## Work instructions
The line containing "S.camera = cam_o" marks the end: quote every line from the start of the records below through it, word for word.

## Dataset entries
_ _ _ _

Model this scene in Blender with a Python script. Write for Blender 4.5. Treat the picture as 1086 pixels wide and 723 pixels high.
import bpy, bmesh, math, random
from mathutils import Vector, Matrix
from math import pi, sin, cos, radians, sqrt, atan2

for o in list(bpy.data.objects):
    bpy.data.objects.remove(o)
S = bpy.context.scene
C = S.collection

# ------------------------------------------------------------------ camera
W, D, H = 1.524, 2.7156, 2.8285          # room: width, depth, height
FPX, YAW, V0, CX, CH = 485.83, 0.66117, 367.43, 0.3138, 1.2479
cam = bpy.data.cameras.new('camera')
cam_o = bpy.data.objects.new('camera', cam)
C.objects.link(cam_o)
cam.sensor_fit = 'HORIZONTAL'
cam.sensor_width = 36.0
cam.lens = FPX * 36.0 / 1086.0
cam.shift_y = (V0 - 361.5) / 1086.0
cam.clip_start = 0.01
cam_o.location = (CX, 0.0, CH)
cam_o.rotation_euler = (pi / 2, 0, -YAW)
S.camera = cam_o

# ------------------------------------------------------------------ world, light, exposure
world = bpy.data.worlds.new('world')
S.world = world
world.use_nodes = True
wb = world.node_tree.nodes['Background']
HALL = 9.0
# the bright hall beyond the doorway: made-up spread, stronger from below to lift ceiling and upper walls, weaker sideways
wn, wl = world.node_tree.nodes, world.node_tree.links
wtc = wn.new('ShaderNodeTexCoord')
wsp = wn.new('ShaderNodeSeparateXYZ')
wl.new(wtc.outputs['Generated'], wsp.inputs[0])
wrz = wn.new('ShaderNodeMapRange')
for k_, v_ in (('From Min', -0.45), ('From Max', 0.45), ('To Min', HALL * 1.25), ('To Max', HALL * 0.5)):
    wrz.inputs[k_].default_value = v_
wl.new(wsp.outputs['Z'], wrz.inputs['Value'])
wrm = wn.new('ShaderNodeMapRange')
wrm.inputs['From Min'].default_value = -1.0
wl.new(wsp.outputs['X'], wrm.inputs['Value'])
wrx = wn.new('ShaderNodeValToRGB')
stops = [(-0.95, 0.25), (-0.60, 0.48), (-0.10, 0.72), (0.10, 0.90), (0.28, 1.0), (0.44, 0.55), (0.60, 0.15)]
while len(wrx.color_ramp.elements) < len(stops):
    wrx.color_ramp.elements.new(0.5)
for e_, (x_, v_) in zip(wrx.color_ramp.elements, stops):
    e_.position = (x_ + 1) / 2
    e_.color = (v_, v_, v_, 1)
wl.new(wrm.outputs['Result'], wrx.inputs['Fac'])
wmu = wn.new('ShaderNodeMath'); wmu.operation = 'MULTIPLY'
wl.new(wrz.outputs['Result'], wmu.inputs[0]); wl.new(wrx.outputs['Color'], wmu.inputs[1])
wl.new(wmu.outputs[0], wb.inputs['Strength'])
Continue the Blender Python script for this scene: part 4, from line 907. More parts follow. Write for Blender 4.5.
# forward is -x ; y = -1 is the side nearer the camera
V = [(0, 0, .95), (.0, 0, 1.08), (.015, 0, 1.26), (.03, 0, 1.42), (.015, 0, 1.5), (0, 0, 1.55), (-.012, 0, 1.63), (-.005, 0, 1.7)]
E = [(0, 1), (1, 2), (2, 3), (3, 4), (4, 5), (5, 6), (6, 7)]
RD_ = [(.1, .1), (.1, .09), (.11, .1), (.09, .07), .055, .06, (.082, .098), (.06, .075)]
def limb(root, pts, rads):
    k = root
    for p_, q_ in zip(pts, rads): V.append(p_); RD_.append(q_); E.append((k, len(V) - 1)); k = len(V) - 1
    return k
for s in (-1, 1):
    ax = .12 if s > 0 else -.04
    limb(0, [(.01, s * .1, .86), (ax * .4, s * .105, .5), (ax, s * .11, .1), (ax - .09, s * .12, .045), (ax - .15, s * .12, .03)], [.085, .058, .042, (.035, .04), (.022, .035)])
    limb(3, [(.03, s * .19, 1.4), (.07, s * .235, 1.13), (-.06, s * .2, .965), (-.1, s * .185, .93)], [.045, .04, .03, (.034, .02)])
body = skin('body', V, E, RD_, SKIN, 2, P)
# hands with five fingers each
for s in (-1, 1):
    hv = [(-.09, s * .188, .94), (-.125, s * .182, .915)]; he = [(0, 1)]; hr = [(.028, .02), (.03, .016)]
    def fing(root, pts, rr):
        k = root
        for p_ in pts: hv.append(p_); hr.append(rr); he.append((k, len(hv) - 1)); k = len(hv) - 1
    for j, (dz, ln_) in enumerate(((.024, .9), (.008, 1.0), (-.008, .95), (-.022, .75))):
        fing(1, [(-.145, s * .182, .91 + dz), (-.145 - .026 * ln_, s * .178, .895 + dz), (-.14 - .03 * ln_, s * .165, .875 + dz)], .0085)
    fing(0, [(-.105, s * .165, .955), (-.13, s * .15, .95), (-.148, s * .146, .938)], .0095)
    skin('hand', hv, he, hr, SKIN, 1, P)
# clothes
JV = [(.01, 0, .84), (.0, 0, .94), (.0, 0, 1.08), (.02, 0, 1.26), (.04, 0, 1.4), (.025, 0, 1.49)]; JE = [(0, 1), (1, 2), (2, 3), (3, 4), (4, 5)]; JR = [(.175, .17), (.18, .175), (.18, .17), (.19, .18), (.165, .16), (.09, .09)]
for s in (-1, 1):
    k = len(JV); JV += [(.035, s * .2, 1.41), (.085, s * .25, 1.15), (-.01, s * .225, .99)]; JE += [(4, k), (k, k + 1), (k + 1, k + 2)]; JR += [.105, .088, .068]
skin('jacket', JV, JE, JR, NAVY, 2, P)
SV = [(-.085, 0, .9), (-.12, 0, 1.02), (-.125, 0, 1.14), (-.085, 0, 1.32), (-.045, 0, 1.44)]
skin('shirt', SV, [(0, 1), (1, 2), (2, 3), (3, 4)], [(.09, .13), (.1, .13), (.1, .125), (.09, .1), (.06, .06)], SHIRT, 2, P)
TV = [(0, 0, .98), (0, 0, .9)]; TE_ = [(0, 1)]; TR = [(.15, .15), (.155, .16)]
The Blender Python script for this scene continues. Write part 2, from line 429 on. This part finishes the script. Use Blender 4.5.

_ _ _ _

## The result
Model this scene in Blender with a Python script. Write for Blender 4.5. Treat the picture as 1086 pixels wide and 723 pixels high.
import bpy, bmesh, math, random
from mathutils import Vector, Matrix
from math import pi, sin, cos, radians, sqrt, atan2

for o in list(bpy.data.objects):
    bpy.data.objects.remove(o)
S = bpy.context.scene
C = S.collection

# ------------------------------------------------------------------ camera
W, D, H = 1.524, 2.7156, 2.8285          # room: width, depth, height
FPX, YAW, V0, CX, CH = 485.83, 0.66117, 367.43, 0.3138, 1.2479
cam = bpy.data.cameras.new('camera')
cam_o = bpy.data.objects.new('camera', cam)
C.objects.link(cam_o)
cam.sensor_fit = 'HORIZONTAL'
cam.sensor_width = 36.0
cam.lens = FPX * 36.0 / 1086.0
cam.shift_y = (V0 - 361.5) / 1086.0
cam.clip_start = 0.01
cam_o.location = (CX, 0.0, CH)
cam_o.rotation_euler = (pi / 2, 0, -YAW)
S.camera = cam_o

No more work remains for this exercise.